Böke, konuşmasına şöyle devam etti:
"Bizi biz yapan ne varsa, bütün insanların, mekanların, anıların, değerlerin, tarihin üzerinden silindir gibi geçmeye bir niyetiniz var çok belli. Ama siz de şunu bilin biz de çok kararlıyız, biz o tarihe sonuna kadar sahip çıkacağız ve o tarihle bir gelecek yazacağız. Biz buradayız, bir yere de ayrılmıyoruz. Siz, Türkiye'yi bir karanlığa hapsetmeye ne kadar inat ettiyseniz, biz de Türkiye'yi hak ettiği aydınlığa hep beraber çıkarmaya o kadar kararlıyız. Size ve sizin kokmuş karanlığınıza biz asla teslim olmayacağız. Diktatör olmaya özenenler varsa bilin ki 'Kahrolsun istibdat' diyenler de var. Bilime, bilim insanlarına, bu ülkenin geleceğine biz kalabalıklar mutlaka sahip çıkacağız."
Böke, "Yeni, özgürlük, aydınlık bir geleceği bütün hayatını karartmaya kalktığınız bu değerli insanlarla ve onların yetiştirmiş olduğu milyonlarla beraber biz mutlaka kuracağız. Hocalar geri dönecek, onlar da biliyorlar. Bu topraklarda yine aydınlık günlerde bilim ve o bilimin yarattığı özgürlük mutlaka kazanacak. Karanlık mutlaka yenilecek." dedi.

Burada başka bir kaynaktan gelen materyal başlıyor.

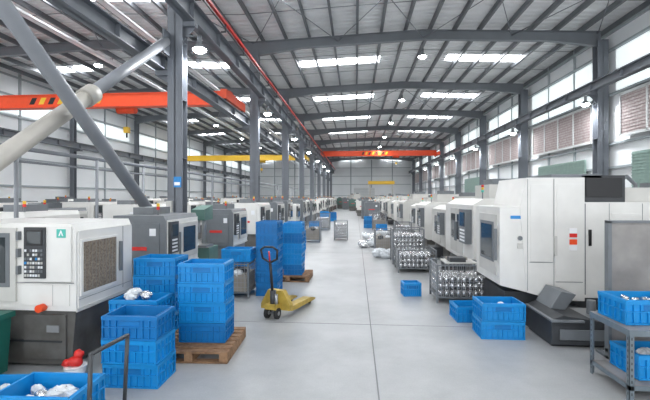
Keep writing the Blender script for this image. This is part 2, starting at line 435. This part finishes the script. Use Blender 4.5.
# ---------------- lathes ----------------
def lathe(x0,x1,y0,y1,h,front='white'):
    E=MB(); w=x1-x0; d=y1-y0
    zb=h*.40
    E.prism([(x0,0.03),(x1-.10,.03),(x1-.04,zb),(x0,zb)],y0+.06,y1-.05,'base' if front!='gray' else 'gray')
    E.box(x0+.1,x1-.2,y0+.12,y1-.1,0,.03,'black')
    E.prism([(x0,zb),(x1,zb),(x1,h*.93),(x1-.05,h),(x0,h)],y0,y1,front)
    E.box(x1,x1+.012,y0+.03,y1-.03,zb+.02,h*.95,'white')
    E.box(x1,x1+.02,y0,y1,zb-.01,zb+.03,'cream')
    return E
x0,x1,y0,y1,h=-5.0,-3.23,4.39,5.55,1.69
L=lathe(x0,x1,y0,y1,h)
L.box(x1+.005,x1+.03,y0+.05,5.16,.84,1.50,'white')
L.box(x1+.02,x1+.036,4.48,5.12,.88,1.47,'mesh')
for i in range(10): L.box(x1+.036,x1+.040,4.5+i*.066,4.503+i*.066,.89,1.46,'sheet')
L.box(x1+.02,x1+.05,5.2,5.24,1.0,1.4,'gray')
L.box(x1+.01,x1+.018,5.30,5.305,.75,1.6,'seam')
L.box(x1+.01,x1+.018,4.42,5.5,.80,.805,'seam')
L.box(-3.27,-3.86,y0-.03,y0,1.02,1.66,'white')
L.box(-3.57,-3.83,y0-.05,y0-.03,1.06,1.65,'dgray')
L.box(-3.60,-3.80,y0-.056,y0-.05,1.44,1.62,'black')
L.box(-3.615,-3.785,y0-.059,y0-.056,1.46,1.60,'glass')
for r_ in range(7):
    for c in range(7):
        if random.random()<.9:
            xx=-3.815+c*.033; zz=1.08+r_*.048; L.box(xx,xx+.021,y0-.06,y0-.05,zz,zz+.028,random.choice(['wtext','wtext','gray','gray','sign','wtext','cream']))
L.box(-3.33,-3.44,y0-.036,y0-.03,1.53,1.63,'teal')
L.prism([(-3.415,1.55),(-3.40,1.55),(-3.385,1.59),(-3.37,1.55),(-3.355,1.55),(-3.38,1.615),(-3.39,1.615)],y0-.04,y0-.036,'wtext')
L.box(-3.95,-4.9,y0-.03,y0,.78,1.64,'cream')
L.box(-4.02,-4.8,y0-.036,y0-.03,.95,1.58,'gray'); L.box(-4.07,-4.75,y0-.04,y0-.036,1.0,1.53,'glass')
for i in range(3): L.box(-3.9,-3.93,y0-.05,y0-.0,1.1+i*.2,1.2+i*.2,'gray')
L.box(-3.3,-3.9,y0-.015,y0,.74,.98,'white')
L.box(-3.5,-3.503,y0-.018,y0,.74,.98,'seam'); L.box(-3.25,-4.9,y0-.02,y0,1.0,1.006,'seam')
L.cyl((-3.62,y0-.0,.72),(-3.62,y0-.09,.72),.045,'orange',14); L.cyl((-3.62,y0,.72),(-3.62,y0-.05,.72),.03,'red',14)
L.box(-3.38,-3.9,y0+.03,y0+.06,.1,.62,'base')
L.box(-3.42,-4.8,y0+.02,y0+.06,.3,.32,'dgray')
L.box(-3.45,-3.6,y0+.01,y0+.03,.42,.5,'seam')
L.obj('cnc_lathe',bevel=.012)
def gen_lathe(front,h=1.7,dep=1.0,wid=1.5):
    L=lathe(-dep,0,0,wid,h,front)
    z0=h*.45
    L.box(.01,.035,wid*.30,wid*.95,h*.48,h*.9,'cream'); L.box(.035,.042,wid*.45,wid*.85,h*.55,h*.85,'glass')
    L.box(.02,.06,wid*.32,wid*.35,h*.5,h*.8,'gray')
    L.box(.01,.07,wid*.04,wid*.26,h*.58,h*.93,'dgray'); L.box(.07,.075,wid*.07,wid*.23,h*.77,h*.9,'glass')
    for r_ in range(4):
        for c in range(4): L.box(.07,.078,wid*.07+c*.055,wid*.07+c*.055+.035,h*.6+r_*.065,h*.6+r_*.065+.035,'wtext')
    L.box(-dep+.1,-.12,-.02,0,z0,h*.92,front); L.box(-dep*.75,-dep*.35,-.027,-.02,h*.62,h*.66,'red'); L.box(-dep*.3,-dep*.18,-.027,-.02,h*.78,h*.86,'wtext')
    L.cyl((-.3,.3,h),(-.3,.3,h+.1),.02,'gray',8)
    L.cyl((-.3,.3,h+.1),(-.3,.3,h+.16),.03,'red',8);L.cyl((-.3,.3,h+.16),(-.3,.3,h+.22),.03,'yellow',8)
    L.box(-dep+.15,-dep+.55,.4,1.1,h,h+.14,'gray')
    return L.mesh('cnc_lathe')
GW=gen_lathe('white'); GG=gen_lathe('gray'); GN=gen_lathe('mgreen',1.6)
inst(gen_lathe('gray',1.66,1.0,1.45),'cnc_lathe',(-3.42,6.98,0),bevel=.012)
inst(gen_lathe('gray',1.66,.85,1.4),'cnc_lathe',(-3.32,10.6,0),bevel=.012)
m=MB(); m.box(-.3,.3,-.3,.3,0,.8,'mgreen'); m.cyl((0,.15,.8),(0,.15,1.75),.06,'metal',12); m.prism([(-.35,1.45),(.2,1.45),(.2,1.8),(-.35,1.7)],-.12,.2,'mgreen','x'); m.cyl((0,-.2,1.45),(0,-.2,1.15),.04,'metal',10); m.box(-.25,.25,-.35,.1,.8,.86,'metal')
m.obj('drill_press',(-3.75,9.5,0))
y=13.6
while y<70:
    inst(random.choice([GW,GW,GG]),'cnc_lathe',(-3.3+random.uniform(-.02,.1),y,0),scale=(1,random.uniform(.95,1.15),random.uniform(.92,1.12))); y+=random.uniform(2.3,3)
for X in (-7.2,-10.6,-14.2,-17.4):
    y=11.0 if X<-8 else 13
    while y<66:
        inst(random.choice([GW,GW,GW,GG,GN]),'cnc_lathe',(X,y,0),scale=(1.4,1.2,random.uniform(.92,1.12))); y+=random.uniform(3.2,4.6)
inst(GW,'cnc_lathe',(-6.3,7.2,0)); inst(GG,'cnc_lathe',(-7.6,9.3,0))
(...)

"Anlatacak hikayeleri yok"
Selin Sayek Böke, açıklamasının ardından bir basın mensubunun, "Referandumda 'hayır' diyeceklerin, 'terörist' olduğuna ilişkin açıklamalar yapılıyor. Bu KHK'nın bununla bağlantılı olduğunu düşünüyor musunuz?" sorusuna, şu yanıtı verdi:
"İbrahim Kaboğlu, profesör, dünyaca tanınıyor, anayasa hukuku çalışıyor ve bu süreç içerisinde getirilmiş olan anayasa değişikliği teklifinin Türkiye'ye nasıl zararlar vereceğini, Türkiye'nin hayrı için 'hayır' denmesi gerektiğini bilimsel verilerle ve bilgisiyle paylaşıyordu. Bir kez daha anlatacak hikayesi olmayanlar korkutarak, kendileri ortamı terörize ederek, demokratik haklarını kullanarak fikrini söyleyenlere ne söylediğinden bağımsız olarak bir terörist lakabı takarak bu ülkede demokrasiyi yok etmek istiyorlar. Anlatacak hikayeleri yok. Oysa biliyoruz ki Profesör Kaboğlu'nun, Sevinç'in sayamadığım yüzlerce akademisyenin yazacağı aydınlık bir Türkiye hikayesi var ve biz o hikaye yazılana kadar bu mücadeleyi onlarla vermeye devam edeceğiz."